The fashion of this world passeth away.” So it is written in Corinthians, and seldom has this been shown more clearly than in today’s grocery market.
For the past decade or more, paid-up members of the anti- supermarket tendency have sung the praises of farmers’ markets. Selling local produce at lower prices, shortening those food miles, helping our horny-handed sons of toil escape their dependence on those awful supermarkets - farmers’ markets were indeed a new dawn for food lovers and greenies everywhere. And it was very chic to parade your passion for their products.
Until a few clouds rolled in. Some of us were sceptical from the start. In how many locations in the UK could all the food on sale through any outlet be sourced within a 10 or even 30-mile radius? Precious few. How could the provenance be validated? Typically it wasn’t, and now it appears some markets are selling much travelled products, supplied by largish companies who number supermarkets among their customers.

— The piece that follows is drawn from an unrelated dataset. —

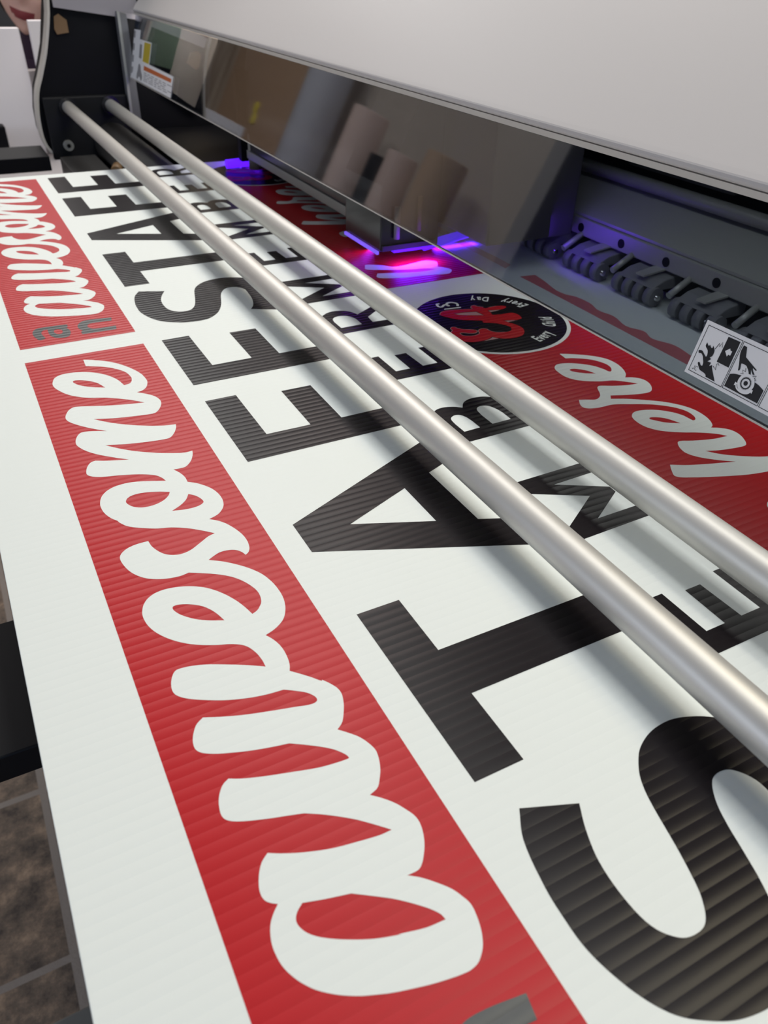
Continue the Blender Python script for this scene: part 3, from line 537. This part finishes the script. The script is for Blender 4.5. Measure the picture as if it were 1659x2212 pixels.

”The makings of a permanent change in shopping habits?”
The related vogue for organic food has also lost its sparkle. Initially triggered by the great anti-GM hysteria in the late 1990s and sustained by a belief - for which there is still no conclusive evidence - that organic is safer and healthier, the recent recession knocked the market down by around 20%. While there are signs of a slight recovery, the number of producers and the acreage under cultivation are still well down. One suspects it will never be glad, confident morning again for the organic lobby.
But, as one fashion dies another always takes its place, and now the German discounters are all the rage. This one, however, has the makings of a more permanent change in some consumers’ shopping habits. Their business model is simple - a relatively limited range of products sold in conventional stores at prices that make their UK rivals look expensive. No online, no hypermarkets, no banks - in many ways a replica of the first generation of supermarkets - and attracting some shoppers who wouldn’t be seen dead in an Asda or Morrisons but now seem to be deserting Waitrose. The pillars of the temple really are shaking now.